In partnership with NASA, GE Aerospace engineers completed the world’s first test, in 2022, of a megawatt-class and multi-kilovolt hybrid electric propulsion system in altitude conditions that simulate single-aisle commercial flight. Researchers in Niskayuna had spent years prior to the test developing the power system. Their biggest challenge: managing power and voltage at altitude. Air is a natural insulator, and the higher you fly, the less of it there is, which increases the risk of arcs. Component by component, GE Aerospace researchers are working to help develop a hybrid electric propulsion system that performs reliably in flight. 

 

First Hypersonic Dual-Mode Ramjet Rig Test with Rotating Detonation Combustion in a Supersonic Flow Stream 

Flying from New York to Los Angeles in less than an hour sounds like science fiction. But engineers are closing in on hypersonic flight — that is, flying at five times the speed of sound. Last year, GE Aerospace took a giant leap toward that vision by successfully demonstrating a hypersonic dual-mode ramjet. In a ramjet, air is compressed for combustion by specially engineered inlets rather than traditional compressors and turbines. To equip the ramjet for hypersonic speed, GE Aerospace researchers developed a rotating detonation combustion system, which burns fuel in waves of small, controlled explosions for higher thrust and efficiency.
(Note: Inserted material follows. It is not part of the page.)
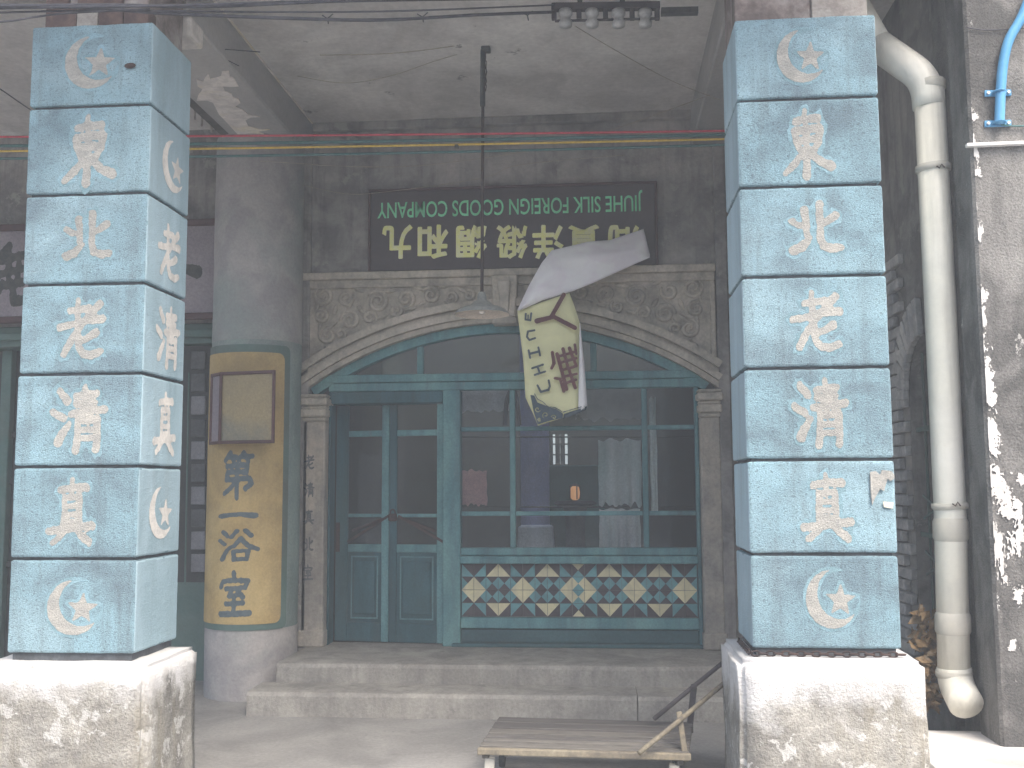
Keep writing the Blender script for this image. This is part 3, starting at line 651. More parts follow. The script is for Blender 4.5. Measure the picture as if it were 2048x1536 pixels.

Advancing from concept to test in less than 11 months, the engine showed robust operation and triple the airflow of legacy hypersonic technology demonstrators.

 

One hundred and twenty-five years on, GE Aerospace researchers are just getting started. Today the Niskayuna facility is the epicenter of GE Aerospace’s high-risk, high-payoff investigations into emerging technologies. Its vantage point — at the nexus between the lab and the hangar — continues to illuminate the next frontiers in the future of flight. 

 

*The CFM LEAP engine is a product of CFM International, a 50-50 joint company between GE Aerospace and Safran Aircraft Engines.